There are a bunch of other filters that would be useful too.
Not going to gripe about any feature too much, but I wonder how many App Store visitors find that sort of thing annoying?
Putting money behind discovery at the outset is key. If you had that 30% back, you could invest it into ads, promoted posts, etc.
If you don't think that Apple and its competitors genuinely want to deliver the best experience that they can within the time and cost budgets that they have to adhere to if they want to remain competitive then you severely underestimate the people who put in the long hours required to get these products into your hands.
Xcode, OS X, iOS, and iTunes have been getting regular updates for years now.
Apple took the time to design a whole new language for app development, a whole new framework for game development, and another new framework for low-level graphics.
So any suggestion that the company doesn't have the time or resources to do a better job on the frontend doesn't square with reality.
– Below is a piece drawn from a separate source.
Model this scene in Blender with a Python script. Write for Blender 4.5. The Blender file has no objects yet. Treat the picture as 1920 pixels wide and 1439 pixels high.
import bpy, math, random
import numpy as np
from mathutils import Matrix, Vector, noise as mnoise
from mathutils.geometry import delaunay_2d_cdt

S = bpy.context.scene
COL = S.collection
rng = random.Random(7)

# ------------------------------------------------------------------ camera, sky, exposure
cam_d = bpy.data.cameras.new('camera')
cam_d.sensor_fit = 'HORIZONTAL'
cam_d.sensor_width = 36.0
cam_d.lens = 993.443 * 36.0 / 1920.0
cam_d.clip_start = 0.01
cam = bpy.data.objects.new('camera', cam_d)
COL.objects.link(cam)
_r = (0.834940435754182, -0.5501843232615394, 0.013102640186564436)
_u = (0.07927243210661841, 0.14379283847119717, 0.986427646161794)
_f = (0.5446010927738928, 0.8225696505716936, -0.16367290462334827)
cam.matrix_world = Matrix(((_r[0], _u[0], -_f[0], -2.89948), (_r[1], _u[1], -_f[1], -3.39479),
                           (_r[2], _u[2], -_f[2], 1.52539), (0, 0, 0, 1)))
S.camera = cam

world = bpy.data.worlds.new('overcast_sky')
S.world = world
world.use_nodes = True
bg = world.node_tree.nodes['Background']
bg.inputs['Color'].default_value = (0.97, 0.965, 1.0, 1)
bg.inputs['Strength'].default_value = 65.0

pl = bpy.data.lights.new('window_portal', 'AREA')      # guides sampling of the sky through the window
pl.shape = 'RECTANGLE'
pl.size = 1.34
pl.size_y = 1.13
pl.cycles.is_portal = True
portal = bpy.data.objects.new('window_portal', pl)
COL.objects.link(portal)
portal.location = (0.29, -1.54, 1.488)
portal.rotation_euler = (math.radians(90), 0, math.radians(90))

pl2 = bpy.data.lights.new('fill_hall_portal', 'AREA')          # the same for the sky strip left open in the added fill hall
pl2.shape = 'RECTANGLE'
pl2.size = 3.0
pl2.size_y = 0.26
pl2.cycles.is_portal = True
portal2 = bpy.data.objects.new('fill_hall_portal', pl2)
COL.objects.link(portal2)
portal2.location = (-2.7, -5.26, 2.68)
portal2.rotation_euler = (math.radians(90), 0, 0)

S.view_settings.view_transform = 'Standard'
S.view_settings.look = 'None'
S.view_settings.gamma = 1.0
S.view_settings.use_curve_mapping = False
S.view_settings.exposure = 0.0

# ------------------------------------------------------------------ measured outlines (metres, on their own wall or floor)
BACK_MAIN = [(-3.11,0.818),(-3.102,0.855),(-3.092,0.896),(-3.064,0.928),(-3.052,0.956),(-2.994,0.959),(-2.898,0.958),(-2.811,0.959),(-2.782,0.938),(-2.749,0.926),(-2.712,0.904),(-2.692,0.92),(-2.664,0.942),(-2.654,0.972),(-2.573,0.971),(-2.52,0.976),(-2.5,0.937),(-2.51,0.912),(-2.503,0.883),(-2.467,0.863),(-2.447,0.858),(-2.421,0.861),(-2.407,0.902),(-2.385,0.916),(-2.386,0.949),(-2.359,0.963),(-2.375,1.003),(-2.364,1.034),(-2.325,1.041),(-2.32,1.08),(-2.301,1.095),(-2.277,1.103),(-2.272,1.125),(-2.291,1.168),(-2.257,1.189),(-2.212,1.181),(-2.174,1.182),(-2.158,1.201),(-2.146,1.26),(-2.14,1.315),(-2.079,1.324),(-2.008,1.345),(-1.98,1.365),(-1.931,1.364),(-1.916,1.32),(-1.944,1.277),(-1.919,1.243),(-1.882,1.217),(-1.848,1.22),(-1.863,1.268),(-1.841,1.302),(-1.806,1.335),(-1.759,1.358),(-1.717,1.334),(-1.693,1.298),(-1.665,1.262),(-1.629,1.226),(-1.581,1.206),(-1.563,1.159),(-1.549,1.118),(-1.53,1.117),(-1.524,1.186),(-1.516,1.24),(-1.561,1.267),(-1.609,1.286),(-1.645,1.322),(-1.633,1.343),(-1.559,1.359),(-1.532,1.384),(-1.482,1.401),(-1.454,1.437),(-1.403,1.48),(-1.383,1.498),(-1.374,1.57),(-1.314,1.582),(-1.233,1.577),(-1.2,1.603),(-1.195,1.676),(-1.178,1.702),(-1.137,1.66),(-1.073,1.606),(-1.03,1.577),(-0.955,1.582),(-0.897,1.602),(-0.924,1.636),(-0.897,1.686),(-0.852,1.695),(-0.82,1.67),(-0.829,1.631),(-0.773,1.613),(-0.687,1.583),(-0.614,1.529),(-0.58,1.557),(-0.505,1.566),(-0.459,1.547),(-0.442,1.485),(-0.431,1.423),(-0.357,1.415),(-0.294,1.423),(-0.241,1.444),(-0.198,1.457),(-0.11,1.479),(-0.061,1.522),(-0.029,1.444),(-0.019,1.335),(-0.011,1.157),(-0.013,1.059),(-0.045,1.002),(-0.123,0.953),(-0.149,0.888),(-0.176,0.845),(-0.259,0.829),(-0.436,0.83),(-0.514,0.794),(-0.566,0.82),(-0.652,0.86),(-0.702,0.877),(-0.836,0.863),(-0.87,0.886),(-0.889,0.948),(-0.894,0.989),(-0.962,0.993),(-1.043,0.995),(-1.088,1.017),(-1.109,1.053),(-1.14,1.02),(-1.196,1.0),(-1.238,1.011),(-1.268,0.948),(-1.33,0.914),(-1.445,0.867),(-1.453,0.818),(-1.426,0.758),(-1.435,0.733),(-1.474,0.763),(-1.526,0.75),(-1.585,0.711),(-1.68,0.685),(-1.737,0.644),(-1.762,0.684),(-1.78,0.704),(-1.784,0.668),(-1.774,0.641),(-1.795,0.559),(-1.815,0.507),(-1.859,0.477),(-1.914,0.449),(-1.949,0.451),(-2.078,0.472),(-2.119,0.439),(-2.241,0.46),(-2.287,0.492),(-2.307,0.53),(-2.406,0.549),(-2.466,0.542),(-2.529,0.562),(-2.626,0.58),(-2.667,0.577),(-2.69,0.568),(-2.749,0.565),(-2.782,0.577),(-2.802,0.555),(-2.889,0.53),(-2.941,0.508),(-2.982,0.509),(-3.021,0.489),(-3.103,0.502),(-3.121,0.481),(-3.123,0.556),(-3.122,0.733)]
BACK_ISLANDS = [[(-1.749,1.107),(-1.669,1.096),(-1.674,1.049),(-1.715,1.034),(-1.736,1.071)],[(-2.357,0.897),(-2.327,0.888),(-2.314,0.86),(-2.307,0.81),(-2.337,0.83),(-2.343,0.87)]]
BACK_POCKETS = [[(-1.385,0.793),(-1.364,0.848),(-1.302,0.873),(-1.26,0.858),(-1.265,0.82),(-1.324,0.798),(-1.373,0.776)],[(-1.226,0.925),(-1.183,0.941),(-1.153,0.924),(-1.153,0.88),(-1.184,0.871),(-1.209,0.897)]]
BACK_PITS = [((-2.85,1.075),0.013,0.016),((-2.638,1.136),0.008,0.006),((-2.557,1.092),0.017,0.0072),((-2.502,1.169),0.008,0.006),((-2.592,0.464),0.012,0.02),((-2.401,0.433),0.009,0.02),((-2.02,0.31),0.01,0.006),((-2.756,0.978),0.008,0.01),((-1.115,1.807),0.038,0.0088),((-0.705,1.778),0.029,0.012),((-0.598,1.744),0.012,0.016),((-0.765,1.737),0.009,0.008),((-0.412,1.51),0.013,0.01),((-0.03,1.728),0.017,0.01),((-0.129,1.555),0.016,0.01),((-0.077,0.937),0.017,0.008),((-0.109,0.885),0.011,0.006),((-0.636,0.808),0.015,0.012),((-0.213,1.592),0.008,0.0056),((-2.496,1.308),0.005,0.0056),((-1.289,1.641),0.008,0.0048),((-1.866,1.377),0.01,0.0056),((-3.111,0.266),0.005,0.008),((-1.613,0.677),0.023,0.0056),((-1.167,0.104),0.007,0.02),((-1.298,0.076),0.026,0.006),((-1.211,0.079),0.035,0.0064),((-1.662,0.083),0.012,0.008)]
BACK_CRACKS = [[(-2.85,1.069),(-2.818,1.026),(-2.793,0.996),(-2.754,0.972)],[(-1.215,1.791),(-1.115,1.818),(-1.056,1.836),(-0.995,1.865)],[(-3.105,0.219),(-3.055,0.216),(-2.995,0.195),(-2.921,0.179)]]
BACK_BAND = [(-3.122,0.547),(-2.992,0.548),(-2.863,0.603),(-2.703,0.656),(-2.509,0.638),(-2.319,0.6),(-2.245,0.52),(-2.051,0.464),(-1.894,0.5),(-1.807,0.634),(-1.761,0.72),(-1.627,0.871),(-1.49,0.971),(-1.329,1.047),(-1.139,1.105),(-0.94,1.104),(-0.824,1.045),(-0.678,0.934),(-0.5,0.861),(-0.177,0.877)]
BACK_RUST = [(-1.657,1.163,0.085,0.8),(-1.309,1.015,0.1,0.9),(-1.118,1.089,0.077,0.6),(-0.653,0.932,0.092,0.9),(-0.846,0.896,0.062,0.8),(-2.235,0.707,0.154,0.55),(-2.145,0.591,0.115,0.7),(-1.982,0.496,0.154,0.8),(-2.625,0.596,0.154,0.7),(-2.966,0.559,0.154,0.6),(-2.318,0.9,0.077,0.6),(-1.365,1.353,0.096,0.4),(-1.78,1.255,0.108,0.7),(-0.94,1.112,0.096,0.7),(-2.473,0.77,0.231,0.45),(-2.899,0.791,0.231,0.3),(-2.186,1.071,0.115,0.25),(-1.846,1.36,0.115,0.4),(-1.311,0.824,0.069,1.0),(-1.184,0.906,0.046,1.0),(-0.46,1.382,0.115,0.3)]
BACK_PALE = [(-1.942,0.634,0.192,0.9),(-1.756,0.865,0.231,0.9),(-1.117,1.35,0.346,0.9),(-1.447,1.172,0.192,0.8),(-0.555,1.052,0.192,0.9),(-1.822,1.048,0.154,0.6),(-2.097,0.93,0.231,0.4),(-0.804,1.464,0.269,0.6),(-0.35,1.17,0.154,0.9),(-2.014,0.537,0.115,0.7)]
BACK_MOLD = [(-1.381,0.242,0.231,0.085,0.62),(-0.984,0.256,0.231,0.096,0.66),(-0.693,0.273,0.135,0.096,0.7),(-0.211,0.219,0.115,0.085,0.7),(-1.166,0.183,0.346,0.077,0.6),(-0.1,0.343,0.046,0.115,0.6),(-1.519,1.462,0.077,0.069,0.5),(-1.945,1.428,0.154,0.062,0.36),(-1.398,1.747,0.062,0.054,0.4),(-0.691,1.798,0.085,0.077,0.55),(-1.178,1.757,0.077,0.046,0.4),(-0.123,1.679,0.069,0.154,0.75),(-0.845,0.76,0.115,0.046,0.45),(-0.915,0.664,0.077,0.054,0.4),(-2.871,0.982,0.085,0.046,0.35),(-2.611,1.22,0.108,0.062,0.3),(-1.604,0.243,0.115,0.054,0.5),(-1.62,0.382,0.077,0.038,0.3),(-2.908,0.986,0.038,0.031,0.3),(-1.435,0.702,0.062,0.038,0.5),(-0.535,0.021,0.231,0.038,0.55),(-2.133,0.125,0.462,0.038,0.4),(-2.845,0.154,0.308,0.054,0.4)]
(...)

I should be able to go to action games, then platformers, then side-scrolling, endless, speed run, leveled, then filter out only those with boss battles, or powerup-ups, or 8-bit graphics, etc, and so-on.
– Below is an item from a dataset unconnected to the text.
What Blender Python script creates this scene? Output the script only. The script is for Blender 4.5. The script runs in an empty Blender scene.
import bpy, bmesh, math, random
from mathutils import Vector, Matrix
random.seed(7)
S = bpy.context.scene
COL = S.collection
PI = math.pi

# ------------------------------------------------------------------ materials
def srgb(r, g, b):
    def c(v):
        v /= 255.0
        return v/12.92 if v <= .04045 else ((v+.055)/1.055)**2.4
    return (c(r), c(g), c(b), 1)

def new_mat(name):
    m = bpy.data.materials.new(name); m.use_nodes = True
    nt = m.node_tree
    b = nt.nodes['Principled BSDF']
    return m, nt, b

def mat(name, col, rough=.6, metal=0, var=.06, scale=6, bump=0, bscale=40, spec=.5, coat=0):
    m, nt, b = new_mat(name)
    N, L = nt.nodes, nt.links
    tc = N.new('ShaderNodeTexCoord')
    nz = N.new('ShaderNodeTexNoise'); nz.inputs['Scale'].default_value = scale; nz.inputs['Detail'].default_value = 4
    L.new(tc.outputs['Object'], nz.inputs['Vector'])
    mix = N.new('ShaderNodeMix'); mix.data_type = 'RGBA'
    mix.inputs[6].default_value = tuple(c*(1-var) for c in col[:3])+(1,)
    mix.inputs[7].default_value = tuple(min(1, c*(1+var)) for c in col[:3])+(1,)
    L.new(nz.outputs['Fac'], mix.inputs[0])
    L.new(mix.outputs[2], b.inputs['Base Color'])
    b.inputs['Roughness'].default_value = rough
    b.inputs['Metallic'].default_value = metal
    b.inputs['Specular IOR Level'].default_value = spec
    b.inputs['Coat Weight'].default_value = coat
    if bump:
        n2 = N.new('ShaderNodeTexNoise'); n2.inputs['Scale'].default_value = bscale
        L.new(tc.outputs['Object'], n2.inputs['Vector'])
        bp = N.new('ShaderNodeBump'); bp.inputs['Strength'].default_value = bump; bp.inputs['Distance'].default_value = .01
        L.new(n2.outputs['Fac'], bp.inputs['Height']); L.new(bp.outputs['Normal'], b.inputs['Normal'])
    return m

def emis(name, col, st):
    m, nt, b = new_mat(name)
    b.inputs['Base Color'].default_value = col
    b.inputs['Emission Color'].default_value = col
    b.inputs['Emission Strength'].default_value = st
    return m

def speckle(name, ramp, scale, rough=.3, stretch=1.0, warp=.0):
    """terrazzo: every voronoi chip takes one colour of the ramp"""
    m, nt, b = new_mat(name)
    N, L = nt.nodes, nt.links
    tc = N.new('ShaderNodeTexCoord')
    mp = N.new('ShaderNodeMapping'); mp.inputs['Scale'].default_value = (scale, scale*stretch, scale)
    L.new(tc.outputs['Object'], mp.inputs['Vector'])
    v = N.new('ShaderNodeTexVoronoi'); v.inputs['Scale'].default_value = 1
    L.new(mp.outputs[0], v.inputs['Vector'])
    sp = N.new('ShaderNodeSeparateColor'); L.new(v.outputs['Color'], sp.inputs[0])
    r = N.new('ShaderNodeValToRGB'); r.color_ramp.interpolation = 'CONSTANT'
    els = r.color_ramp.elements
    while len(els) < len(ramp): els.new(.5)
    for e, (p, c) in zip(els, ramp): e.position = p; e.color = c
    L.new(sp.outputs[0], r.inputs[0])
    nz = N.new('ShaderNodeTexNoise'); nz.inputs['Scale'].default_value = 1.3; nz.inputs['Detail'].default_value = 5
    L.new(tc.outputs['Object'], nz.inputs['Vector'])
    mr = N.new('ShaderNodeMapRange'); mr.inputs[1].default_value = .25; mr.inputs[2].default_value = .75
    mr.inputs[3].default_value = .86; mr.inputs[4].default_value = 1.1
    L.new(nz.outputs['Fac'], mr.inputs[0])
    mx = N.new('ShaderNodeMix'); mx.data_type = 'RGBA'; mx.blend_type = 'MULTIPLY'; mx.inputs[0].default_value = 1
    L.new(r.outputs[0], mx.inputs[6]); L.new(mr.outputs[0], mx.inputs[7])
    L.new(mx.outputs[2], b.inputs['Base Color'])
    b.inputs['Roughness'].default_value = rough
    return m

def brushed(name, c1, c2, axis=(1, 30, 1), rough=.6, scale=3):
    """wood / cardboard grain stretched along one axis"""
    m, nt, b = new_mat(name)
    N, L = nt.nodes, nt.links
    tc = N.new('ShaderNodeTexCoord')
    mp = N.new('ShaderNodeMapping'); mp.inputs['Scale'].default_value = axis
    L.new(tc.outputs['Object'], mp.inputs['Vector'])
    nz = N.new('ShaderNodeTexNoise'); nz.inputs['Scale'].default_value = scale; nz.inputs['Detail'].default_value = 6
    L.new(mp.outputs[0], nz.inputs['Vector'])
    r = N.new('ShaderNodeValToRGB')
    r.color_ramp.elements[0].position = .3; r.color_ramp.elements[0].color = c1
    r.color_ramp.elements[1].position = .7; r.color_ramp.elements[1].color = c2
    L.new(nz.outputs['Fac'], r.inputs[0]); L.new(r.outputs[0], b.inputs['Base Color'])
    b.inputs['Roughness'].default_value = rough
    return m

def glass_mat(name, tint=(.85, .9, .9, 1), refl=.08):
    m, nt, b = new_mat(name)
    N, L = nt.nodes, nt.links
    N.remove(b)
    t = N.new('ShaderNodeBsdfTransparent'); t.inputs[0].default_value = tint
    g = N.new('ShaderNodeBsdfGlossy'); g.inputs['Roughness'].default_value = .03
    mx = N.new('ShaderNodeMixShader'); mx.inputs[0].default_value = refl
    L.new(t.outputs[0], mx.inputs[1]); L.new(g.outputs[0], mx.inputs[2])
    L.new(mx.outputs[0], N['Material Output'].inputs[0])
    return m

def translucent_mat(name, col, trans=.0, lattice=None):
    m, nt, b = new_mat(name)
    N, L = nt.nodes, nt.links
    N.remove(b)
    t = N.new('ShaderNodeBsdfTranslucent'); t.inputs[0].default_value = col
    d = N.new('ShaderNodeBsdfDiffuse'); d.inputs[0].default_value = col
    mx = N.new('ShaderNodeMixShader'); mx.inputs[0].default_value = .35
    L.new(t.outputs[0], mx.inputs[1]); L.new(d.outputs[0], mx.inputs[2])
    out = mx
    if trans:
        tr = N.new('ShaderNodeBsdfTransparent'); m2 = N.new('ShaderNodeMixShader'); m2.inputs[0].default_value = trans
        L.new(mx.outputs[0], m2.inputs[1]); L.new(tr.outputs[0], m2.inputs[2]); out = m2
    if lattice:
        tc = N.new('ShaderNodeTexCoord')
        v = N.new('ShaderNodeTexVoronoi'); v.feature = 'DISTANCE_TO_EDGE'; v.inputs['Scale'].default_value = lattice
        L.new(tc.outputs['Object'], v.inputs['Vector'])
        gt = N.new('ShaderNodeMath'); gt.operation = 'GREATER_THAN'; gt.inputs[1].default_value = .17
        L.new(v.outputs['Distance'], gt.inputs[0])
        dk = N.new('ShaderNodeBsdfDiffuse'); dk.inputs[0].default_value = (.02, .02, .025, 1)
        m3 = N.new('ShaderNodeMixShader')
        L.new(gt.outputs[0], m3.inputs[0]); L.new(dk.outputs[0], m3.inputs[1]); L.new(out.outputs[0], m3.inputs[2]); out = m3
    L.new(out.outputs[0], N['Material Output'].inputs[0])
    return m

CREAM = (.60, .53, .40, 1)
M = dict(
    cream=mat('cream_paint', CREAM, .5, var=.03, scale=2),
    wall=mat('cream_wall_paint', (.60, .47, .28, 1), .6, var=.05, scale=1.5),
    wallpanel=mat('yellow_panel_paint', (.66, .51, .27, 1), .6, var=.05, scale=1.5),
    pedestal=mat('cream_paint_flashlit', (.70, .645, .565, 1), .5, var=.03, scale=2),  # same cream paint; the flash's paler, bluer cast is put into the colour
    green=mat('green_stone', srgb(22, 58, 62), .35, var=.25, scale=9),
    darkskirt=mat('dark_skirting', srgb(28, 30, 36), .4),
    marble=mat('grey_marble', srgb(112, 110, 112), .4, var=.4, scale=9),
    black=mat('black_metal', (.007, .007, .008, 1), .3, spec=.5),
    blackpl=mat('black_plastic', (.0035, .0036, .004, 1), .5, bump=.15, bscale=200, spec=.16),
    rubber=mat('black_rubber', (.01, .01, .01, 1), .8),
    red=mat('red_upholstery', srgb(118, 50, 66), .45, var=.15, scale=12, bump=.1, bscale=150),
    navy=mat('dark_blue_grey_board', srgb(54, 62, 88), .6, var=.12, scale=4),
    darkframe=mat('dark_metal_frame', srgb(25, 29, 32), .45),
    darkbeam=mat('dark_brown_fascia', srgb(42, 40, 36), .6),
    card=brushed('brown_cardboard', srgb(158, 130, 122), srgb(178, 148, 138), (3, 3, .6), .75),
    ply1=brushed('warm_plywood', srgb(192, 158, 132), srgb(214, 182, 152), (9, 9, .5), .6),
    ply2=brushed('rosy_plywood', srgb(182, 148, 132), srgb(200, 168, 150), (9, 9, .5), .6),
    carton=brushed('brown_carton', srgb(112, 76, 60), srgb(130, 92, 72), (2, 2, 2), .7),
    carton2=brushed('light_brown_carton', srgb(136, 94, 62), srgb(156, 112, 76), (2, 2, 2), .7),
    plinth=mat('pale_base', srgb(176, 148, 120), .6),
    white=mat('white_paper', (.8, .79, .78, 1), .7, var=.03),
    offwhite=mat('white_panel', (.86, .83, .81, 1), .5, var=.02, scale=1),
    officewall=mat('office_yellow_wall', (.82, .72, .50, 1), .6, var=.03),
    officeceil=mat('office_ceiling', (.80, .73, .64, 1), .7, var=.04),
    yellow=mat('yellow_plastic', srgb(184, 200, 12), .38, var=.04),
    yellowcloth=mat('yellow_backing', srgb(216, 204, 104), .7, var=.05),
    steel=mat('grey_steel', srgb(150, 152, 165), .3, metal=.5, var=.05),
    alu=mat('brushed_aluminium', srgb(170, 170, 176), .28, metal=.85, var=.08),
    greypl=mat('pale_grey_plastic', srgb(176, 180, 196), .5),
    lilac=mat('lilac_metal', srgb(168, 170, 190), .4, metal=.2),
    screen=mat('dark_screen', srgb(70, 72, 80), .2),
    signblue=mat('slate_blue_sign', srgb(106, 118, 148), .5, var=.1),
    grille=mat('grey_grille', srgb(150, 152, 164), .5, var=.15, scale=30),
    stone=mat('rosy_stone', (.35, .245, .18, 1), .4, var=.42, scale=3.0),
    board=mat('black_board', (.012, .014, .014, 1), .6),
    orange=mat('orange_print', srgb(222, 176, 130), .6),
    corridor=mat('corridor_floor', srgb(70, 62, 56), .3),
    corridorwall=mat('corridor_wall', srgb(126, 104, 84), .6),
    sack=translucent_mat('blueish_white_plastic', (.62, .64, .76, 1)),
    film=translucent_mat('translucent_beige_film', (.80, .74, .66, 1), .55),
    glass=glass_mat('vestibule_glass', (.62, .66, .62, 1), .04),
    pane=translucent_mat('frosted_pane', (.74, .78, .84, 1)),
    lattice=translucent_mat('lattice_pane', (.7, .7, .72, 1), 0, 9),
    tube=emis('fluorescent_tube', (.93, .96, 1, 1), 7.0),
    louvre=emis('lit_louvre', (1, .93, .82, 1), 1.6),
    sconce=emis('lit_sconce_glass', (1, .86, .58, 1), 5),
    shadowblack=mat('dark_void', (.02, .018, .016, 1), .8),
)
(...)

The only thing I figure is that the developers will abuse the ability to tag their own apps, making the fine-tuned results even more ridiculous than general results.
What matters is whether you want this as the operator of a walled garden.
In fact, I'm not convinced that Apple knows how to improve the experience. No one in Cupertino seems to be acting as dev or consumer champion, and upper management are apparently too removed to understand what's needed.
In my opinion, it's in Apple's best interest to improve discoverability as it could result in more apps being sold.
The problem with a lot of categories is that it makes navigation cumbersome as you'd need many taps to get to an app.
Oh, and if you want change (at least in the iOS case), send feedback to Apple and/or a bug report. Complaining on forums does nothing.
http://blog.goolamabbas.org/2012/01/11/mockup-to-demonstrate...
Any sites that do this?
This is not to say the conclusion is wrong, just that the data here is not relevant to it.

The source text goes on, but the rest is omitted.